What needs to be done » Quote all of the data that follows exactly as written, skipping the images.
Start of Recorded data
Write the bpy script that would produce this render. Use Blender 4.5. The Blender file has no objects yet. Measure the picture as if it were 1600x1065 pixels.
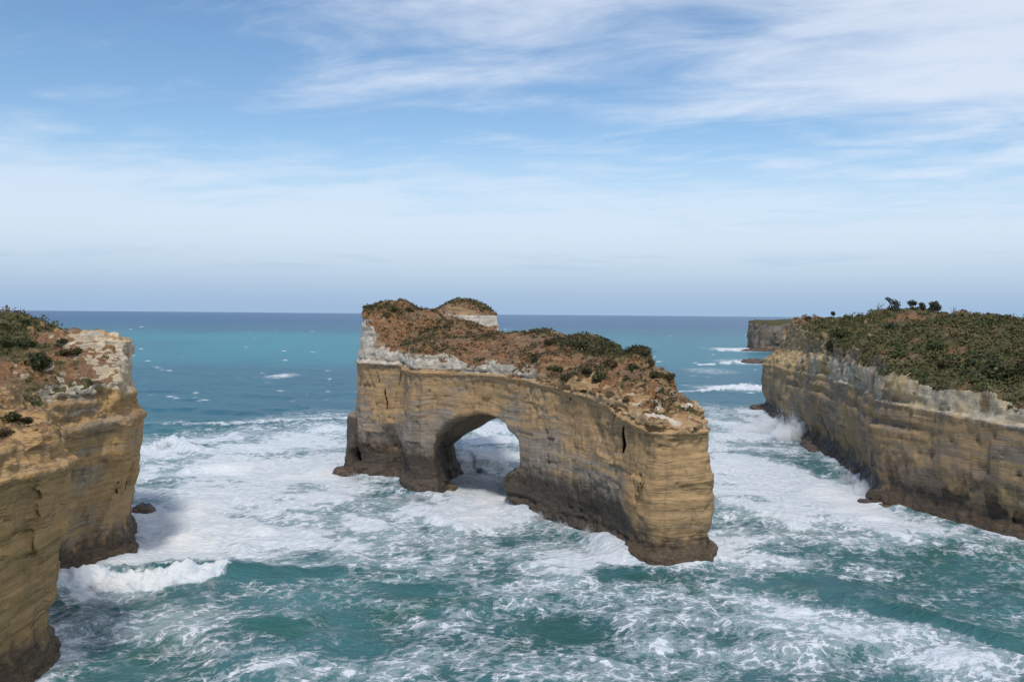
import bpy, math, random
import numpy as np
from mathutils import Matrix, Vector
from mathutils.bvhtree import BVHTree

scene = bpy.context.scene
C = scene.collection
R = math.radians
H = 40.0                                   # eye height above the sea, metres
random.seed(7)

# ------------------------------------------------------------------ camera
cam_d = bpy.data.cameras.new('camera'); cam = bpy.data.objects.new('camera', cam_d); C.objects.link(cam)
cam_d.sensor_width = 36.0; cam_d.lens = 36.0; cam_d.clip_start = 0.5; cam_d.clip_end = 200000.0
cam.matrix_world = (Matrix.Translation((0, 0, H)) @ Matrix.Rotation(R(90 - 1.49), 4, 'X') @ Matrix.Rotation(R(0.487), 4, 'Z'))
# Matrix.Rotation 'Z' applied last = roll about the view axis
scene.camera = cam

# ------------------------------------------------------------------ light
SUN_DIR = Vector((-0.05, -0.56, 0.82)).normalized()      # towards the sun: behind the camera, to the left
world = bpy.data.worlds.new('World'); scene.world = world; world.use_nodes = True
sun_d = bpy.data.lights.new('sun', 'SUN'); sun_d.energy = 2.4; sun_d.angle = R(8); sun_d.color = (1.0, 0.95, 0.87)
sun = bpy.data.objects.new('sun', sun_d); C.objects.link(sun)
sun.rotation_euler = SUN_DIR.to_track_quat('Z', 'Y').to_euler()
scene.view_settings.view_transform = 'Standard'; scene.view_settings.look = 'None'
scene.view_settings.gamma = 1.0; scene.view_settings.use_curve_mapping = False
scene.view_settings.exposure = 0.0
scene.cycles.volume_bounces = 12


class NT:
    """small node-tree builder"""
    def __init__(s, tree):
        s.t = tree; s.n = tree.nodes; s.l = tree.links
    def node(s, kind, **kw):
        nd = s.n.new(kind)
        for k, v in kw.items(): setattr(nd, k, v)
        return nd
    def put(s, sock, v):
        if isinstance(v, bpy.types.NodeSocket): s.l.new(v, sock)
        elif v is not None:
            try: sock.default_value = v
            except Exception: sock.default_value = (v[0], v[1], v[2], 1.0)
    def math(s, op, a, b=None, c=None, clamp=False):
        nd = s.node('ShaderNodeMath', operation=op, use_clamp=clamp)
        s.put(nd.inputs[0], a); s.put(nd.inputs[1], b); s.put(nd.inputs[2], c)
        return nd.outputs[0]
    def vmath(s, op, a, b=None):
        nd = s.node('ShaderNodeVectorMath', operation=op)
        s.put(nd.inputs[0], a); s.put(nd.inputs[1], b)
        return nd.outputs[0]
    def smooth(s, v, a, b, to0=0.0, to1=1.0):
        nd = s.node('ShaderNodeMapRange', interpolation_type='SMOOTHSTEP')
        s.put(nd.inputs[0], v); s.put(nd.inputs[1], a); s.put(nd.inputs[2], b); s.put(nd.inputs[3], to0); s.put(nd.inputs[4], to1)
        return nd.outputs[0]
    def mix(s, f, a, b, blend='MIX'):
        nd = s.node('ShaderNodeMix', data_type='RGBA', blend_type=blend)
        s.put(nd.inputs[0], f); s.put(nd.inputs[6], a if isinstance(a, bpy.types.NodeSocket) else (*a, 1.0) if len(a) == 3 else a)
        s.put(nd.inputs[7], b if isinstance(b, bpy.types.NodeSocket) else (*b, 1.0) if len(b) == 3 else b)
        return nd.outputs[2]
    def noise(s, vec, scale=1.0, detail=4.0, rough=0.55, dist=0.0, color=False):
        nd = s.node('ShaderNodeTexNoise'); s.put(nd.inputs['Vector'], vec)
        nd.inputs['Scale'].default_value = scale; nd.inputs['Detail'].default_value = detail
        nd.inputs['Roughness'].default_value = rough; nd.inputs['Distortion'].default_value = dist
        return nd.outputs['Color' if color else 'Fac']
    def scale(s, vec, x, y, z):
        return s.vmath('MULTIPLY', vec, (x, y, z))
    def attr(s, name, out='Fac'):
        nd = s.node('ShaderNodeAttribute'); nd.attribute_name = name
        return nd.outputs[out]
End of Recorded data
Exercise output »
Write the bpy script that would produce this render. Use Blender 4.5. The Blender file has no objects yet. Measure the picture as if it were 1600x1065 pixels.
import bpy, math, random
import numpy as np
from mathutils import Matrix, Vector
from mathutils.bvhtree import BVHTree

scene = bpy.context.scene
C = scene.collection
R = math.radians
H = 40.0                                   # eye height above the sea, metres
random.seed(7)

# ------------------------------------------------------------------ camera
cam_d = bpy.data.cameras.new('camera'); cam = bpy.data.objects.new('camera', cam_d); C.objects.link(cam)
cam_d.sensor_width = 36.0; cam_d.lens = 36.0; cam_d.clip_start = 0.5; cam_d.clip_end = 200000.0
cam.matrix_world = (Matrix.Translation((0, 0, H)) @ Matrix.Rotation(R(90 - 1.49), 4, 'X') @ Matrix.Rotation(R(0.487), 4, 'Z'))
# Matrix.Rotation 'Z' applied last = roll about the view axis
scene.camera = cam

# ------------------------------------------------------------------ light
SUN_DIR = Vector((-0.05, -0.56, 0.82)).normalized()      # towards the sun: behind the camera, to the left
world = bpy.data.worlds.new('World'); scene.world = world; world.use_nodes = True
sun_d = bpy.data.lights.new('sun', 'SUN'); sun_d.energy = 2.4; sun_d.angle = R(8); sun_d.color = (1.0, 0.95, 0.87)
sun = bpy.data.objects.new('sun', sun_d); C.objects.link(sun)
sun.rotation_euler = SUN_DIR.to_track_quat('Z', 'Y').to_euler()
scene.view_settings.view_transform = 'Standard'; scene.view_settings.look = 'None'
scene.view_settings.gamma = 1.0; scene.view_settings.use_curve_mapping = False
scene.view_settings.exposure = 0.0
scene.cycles.volume_bounces = 12


class NT:
    """small node-tree builder"""
    def __init__(s, tree):
        s.t = tree; s.n = tree.nodes; s.l = tree.links
    def node(s, kind, **kw):
        nd = s.n.new(kind)
        for k, v in kw.items(): setattr(nd, k, v)
        return nd
    def put(s, sock, v):
        if isinstance(v, bpy.types.NodeSocket): s.l.new(v, sock)
        elif v is not None:
            try: sock.default_value = v
            except Exception: sock.default_value = (v[0], v[1], v[2], 1.0)
    def math(s, op, a, b=None, c=None, clamp=False):
        nd = s.node('ShaderNodeMath', operation=op, use_clamp=clamp)
        s.put(nd.inputs[0], a); s.put(nd.inputs[1], b); s.put(nd.inputs[2], c)
        return nd.outputs[0]
    def vmath(s, op, a, b=None):
        nd = s.node('ShaderNodeVectorMath', operation=op)
        s.put(nd.inputs[0], a); s.put(nd.inputs[1], b)
        return nd.outputs[0]
    def smooth(s, v, a, b, to0=0.0, to1=1.0):
        nd = s.node('ShaderNodeMapRange', interpolation_type='SMOOTHSTEP')
        s.put(nd.inputs[0], v); s.put(nd.inputs[1], a); s.put(nd.inputs[2], b); s.put(nd.inputs[3], to0); s.put(nd.inputs[4], to1)
        return nd.outputs[0]
    def mix(s, f, a, b, blend='MIX'):
        nd = s.node('ShaderNodeMix', data_type='RGBA', blend_type=blend)
        s.put(nd.inputs[0], f); s.put(nd.inputs[6], a if isinstance(a, bpy.types.NodeSocket) else (*a, 1.0) if len(a) == 3 else a)
        s.put(nd.inputs[7], b if isinstance(b, bpy.types.NodeSocket) else (*b, 1.0) if len(b) == 3 else b)
        return nd.outputs[2]
    def noise(s, vec, scale=1.0, detail=4.0, rough=0.55, dist=0.0, color=False):
        nd = s.node('ShaderNodeTexNoise'); s.put(nd.inputs['Vector'], vec)
        nd.inputs['Scale'].default_value = scale; nd.inputs['Detail'].default_value = detail
        nd.inputs['Roughness'].default_value = rough; nd.inputs['Distortion'].default_value = dist
        return nd.outputs['Color' if color else 'Fac']
    def scale(s, vec, x, y, z):
        return s.vmath('MULTIPLY', vec, (x, y, z))
    def attr(s, name, out='Fac'):
        nd = s.node('ShaderNodeAttribute'); nd.attribute_name = name
        return nd.outputs[out]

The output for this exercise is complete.